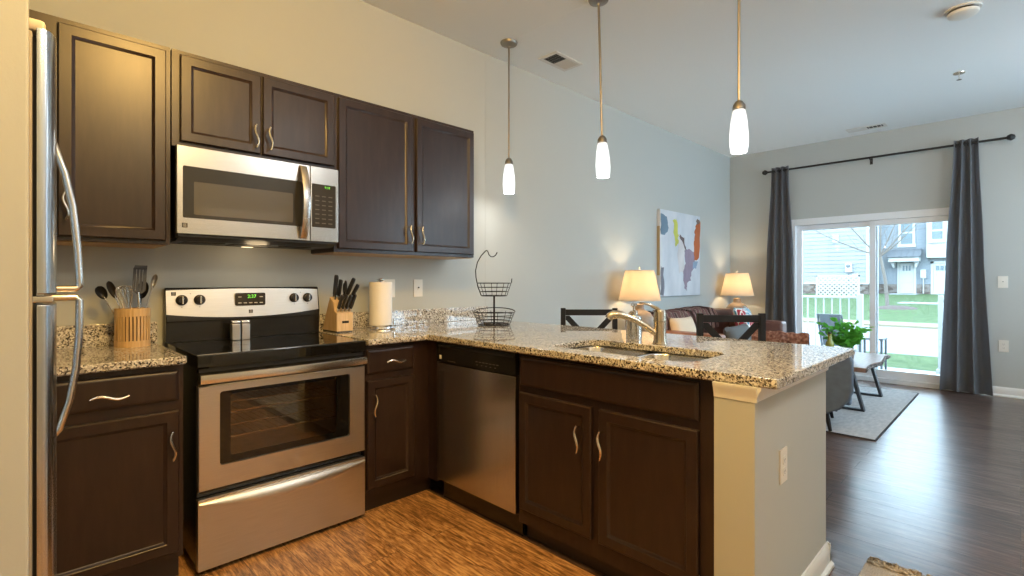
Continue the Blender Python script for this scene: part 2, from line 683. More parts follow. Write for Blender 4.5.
M['jute_fringe'] = ramp_mat('jute_fringe', [(.3, (.08, .062, .048)), (.5, (.31, .265, .215)), (.7, (.60, .55, .48))], 46, .95, (1, 1, 1), 4, bump=.6)
M['tablewood'] = ramp_mat('live_edge_top', [(.3, (.18, .10, .075)), (.7, (.32, .21, .165))], 5, .28, (1.2, 12, 1), 6)
M['bark'] = ramp_mat('live_edge_bark', [(.4, (.035, .028, .026)), (.6, (.30, .26, .24))], 38, .8, (1, 1, 1), 4)
M['darkmetal'] = plain('dark_metal_legs', (.040, .048, .058), .4, .4)
M['pot'] = plain('grey_pot', (.20, .19, .185), .6)
M['soil'] = plain('potting_soil', (.03, .022, .016), .9)
M['bottle'] = plain('olive_glass', (.24, .27, .05), .15, spec=.6)
M['dooralu'] = plain('white_door_vinyl', (.78, .82, .86), .4)
M['pane'] = thin_glass('window_pane', (.86, .88, .89), .8)
M['clear_pane'] = thin_glass('clear_window_pane', (.96, .97, .98), .8)
M['grille'] = plain('vent_paint', (.70, .69, .66), .5)
M['ventdark'] = plain('vent_throat', (.06, .06, .055), .8)
M['patio'] = plain('patio_concrete', (.27, .28, .29), .9, var=.06, vscale=3)
M['road'] = plain('pale_asphalt', (.20, .21, .225), .9, var=.05, vscale=1)
M['curb'] = plain('curb_concrete', (.22, .19, .13), .9)
M['grass'] = ramp_mat('lawn', [(.3, (.085, .135, .060)), (.7, (.145, .20, .095))], 5, .95, (1, 1, 1), 8, bump=.5)
M['mulch'] = plain('brown_mulch', (.08, .058, .052), .95, bump=.5, bscale=20)
M['stone'] = ramp_mat('stone_veneer', [(.2, (.085, .06, .05)), (.5, (.14, .11, .095)), (.8, (.19, .165, .15))], 2.6, .9, (1, 1, 2.2), 2, tex='voronoi')
M['white_ext'] = plain('white_exterior_paint', (.40, .40, .40), .6)
M['roofmetal'] = plain('grey_metal_roof', (.14, .15, .165), .5, .2)
M['extglass'] = plain('house_window_glass', (.10, .14, .16), .06)
M['treebark'] = plain('tree_bark', (.16, .135, .12), .9, bump=.3, bscale=12)
M['mesh_grey'] = plain('grey_sling_fabric', (.15, .165, .18), .8, bump=.2, bscale=120)


M['white_siding'] = plain('white_lap_siding', (.25, .26, .275), .7)
M['blue_siding'] = plain('blue_grey_lap_siding', (.20, .22, .245), .7)


def stripes(name):
    return ramp_mat(name, [(0, (.10, .05, .05)), (.22, (.55, .42, .36)), (.36, (.22, .09, .08)), (.58, (.66, .56, .50)), (.72, (.30, .16, .15))], 2.6, .95, (1, .9, .5), 2, bump=.3, tex='wave', dist=1.6, mode='CONSTANT')


M['striped'] = stripes('striped_throw')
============
**Brief**
Reproduce all of the data exactly; the pictures do not belong in the copy.

**Response for this exercise**
Continue the Blender Python script for this scene: part 2, from line 683. More parts follow. Write for Blender 4.5.
M['jute_fringe'] = ramp_mat('jute_fringe', [(.3, (.08, .062, .048)), (.5, (.31, .265, .215)), (.7, (.60, .55, .48))], 46, .95, (1, 1, 1), 4, bump=.6)
M['tablewood'] = ramp_mat('live_edge_top', [(.3, (.18, .10, .075)), (.7, (.32, .21, .165))], 5, .28, (1.2, 12, 1), 6)
M['bark'] = ramp_mat('live_edge_bark', [(.4, (.035, .028, .026)), (.6, (.30, .26, .24))], 38, .8, (1, 1, 1), 4)
M['darkmetal'] = plain('dark_metal_legs', (.040, .048, .058), .4, .4)
M['pot'] = plain('grey_pot', (.20, .19, .185), .6)
M['soil'] = plain('potting_soil', (.03, .022, .016), .9)
M['bottle'] = plain('olive_glass', (.24, .27, .05), .15, spec=.6)
M['dooralu'] = plain('white_door_vinyl', (.78, .82, .86), .4)
M['pane'] = thin_glass('window_pane', (.86, .88, .89), .8)
M['clear_pane'] = thin_glass('clear_window_pane', (.96, .97, .98), .8)
M['grille'] = plain('vent_paint', (.70, .69, .66), .5)
M['ventdark'] = plain('vent_throat', (.06, .06, .055), .8)
M['patio'] = plain('patio_concrete', (.27, .28, .29), .9, var=.06, vscale=3)
M['road'] = plain('pale_asphalt', (.20, .21, .225), .9, var=.05, vscale=1)
M['curb'] = plain('curb_concrete', (.22, .19, .13), .9)
M['grass'] = ramp_mat('lawn', [(.3, (.085, .135, .060)), (.7, (.145, .20, .095))], 5, .95, (1, 1, 1), 8, bump=.5)
M['mulch'] = plain('brown_mulch', (.08, .058, .052), .95, bump=.5, bscale=20)
M['stone'] = ramp_mat('stone_veneer', [(.2, (.085, .06, .05)), (.5, (.14, .11, .095)), (.8, (.19, .165, .15))], 2.6, .9, (1, 1, 2.2), 2, tex='voronoi')
M['white_ext'] = plain('white_exterior_paint', (.40, .40, .40), .6)
M['roofmetal'] = plain('grey_metal_roof', (.14, .15, .165), .5, .2)
M['extglass'] = plain('house_window_glass', (.10, .14, .16), .06)
M['treebark'] = plain('tree_bark', (.16, .135, .12), .9, bump=.3, bscale=12)
M['mesh_grey'] = plain('grey_sling_fabric', (.15, .165, .18), .8, bump=.2, bscale=120)


M['white_siding'] = plain('white_lap_siding', (.25, .26, .275), .7)
M['blue_siding'] = plain('blue_grey_lap_siding', (.20, .22, .245), .7)


def stripes(name):
    return ramp_mat(name, [(0, (.10, .05, .05)), (.22, (.55, .42, .36)), (.36, (.22, .09, .08)), (.58, (.66, .56, .50)), (.72, (.30, .16, .15))], 2.6, .95, (1, .9, .5), 2, bump=.3, tex='wave', dist=1.6, mode='CONSTANT')


M['striped'] = stripes('striped_throw')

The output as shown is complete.